PROVIDED MATERIAL:

-- Start --

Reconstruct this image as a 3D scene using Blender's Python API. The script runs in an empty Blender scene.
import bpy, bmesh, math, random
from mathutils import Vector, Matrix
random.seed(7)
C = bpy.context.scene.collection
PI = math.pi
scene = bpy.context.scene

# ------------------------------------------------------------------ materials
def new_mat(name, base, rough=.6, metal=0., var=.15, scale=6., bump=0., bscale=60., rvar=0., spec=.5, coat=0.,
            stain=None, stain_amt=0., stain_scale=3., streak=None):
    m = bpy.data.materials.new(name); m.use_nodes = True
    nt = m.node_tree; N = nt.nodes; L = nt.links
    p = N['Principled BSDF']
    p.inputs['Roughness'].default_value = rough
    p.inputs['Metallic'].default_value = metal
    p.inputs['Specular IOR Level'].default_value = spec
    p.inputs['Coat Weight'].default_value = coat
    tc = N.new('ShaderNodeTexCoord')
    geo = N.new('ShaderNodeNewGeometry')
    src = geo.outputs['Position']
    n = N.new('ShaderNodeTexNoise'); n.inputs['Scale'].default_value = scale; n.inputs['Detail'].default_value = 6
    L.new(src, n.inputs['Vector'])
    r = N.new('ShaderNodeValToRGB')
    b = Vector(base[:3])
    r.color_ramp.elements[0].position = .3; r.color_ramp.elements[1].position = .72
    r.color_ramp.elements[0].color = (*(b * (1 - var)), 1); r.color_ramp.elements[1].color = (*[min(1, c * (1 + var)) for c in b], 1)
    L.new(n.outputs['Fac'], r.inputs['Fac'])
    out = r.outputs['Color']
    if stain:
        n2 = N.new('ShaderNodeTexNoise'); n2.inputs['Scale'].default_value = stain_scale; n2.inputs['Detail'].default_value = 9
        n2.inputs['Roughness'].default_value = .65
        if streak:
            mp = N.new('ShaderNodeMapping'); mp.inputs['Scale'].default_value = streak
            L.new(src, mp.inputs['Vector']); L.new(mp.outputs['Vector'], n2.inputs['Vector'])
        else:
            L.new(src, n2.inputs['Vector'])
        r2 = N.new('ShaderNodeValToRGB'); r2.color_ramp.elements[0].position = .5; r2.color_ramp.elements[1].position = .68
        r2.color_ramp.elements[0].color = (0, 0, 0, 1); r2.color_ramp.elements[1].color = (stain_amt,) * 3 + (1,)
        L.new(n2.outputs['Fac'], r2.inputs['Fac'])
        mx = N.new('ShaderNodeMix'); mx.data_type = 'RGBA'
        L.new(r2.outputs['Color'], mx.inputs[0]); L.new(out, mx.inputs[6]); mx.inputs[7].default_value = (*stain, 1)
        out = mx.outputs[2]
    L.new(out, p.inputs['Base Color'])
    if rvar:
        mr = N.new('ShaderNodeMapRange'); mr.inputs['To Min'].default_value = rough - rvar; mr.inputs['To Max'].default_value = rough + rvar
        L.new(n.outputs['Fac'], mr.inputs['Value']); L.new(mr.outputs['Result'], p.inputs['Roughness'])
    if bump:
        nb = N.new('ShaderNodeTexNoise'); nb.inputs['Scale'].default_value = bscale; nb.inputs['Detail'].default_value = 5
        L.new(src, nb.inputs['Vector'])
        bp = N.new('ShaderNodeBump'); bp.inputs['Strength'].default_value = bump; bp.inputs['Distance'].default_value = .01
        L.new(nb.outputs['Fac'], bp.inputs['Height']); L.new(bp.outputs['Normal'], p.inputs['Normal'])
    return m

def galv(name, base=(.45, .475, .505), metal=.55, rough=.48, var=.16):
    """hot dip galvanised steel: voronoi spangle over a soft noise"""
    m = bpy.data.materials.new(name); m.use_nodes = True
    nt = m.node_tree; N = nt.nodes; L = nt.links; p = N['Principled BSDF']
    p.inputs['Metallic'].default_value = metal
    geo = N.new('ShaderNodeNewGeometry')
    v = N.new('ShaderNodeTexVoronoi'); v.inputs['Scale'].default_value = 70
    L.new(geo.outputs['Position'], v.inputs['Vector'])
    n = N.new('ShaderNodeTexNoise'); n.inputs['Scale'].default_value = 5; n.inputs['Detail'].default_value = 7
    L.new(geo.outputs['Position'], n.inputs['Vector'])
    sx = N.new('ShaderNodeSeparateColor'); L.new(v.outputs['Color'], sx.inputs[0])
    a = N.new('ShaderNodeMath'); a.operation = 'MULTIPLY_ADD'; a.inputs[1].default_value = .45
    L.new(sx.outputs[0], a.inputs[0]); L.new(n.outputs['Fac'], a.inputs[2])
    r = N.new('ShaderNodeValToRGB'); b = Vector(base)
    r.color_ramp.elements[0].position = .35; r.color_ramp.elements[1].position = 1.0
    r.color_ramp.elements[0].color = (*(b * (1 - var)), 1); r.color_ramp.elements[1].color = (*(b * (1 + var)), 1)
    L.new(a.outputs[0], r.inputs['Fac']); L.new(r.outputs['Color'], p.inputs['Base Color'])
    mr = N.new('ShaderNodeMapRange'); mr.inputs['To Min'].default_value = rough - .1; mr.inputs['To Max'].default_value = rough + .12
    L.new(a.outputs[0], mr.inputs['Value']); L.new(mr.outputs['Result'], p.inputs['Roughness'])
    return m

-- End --

WHAT YOU ARE ASKED TO DO: Return each line with "scene".

SOLUTION TO THE EXERCISE:
Reconstruct this image as a 3D scene using Blender's Python API. The script runs in an empty Blender scene.
C = bpy.context.scene.collection
scene = bpy.context.scene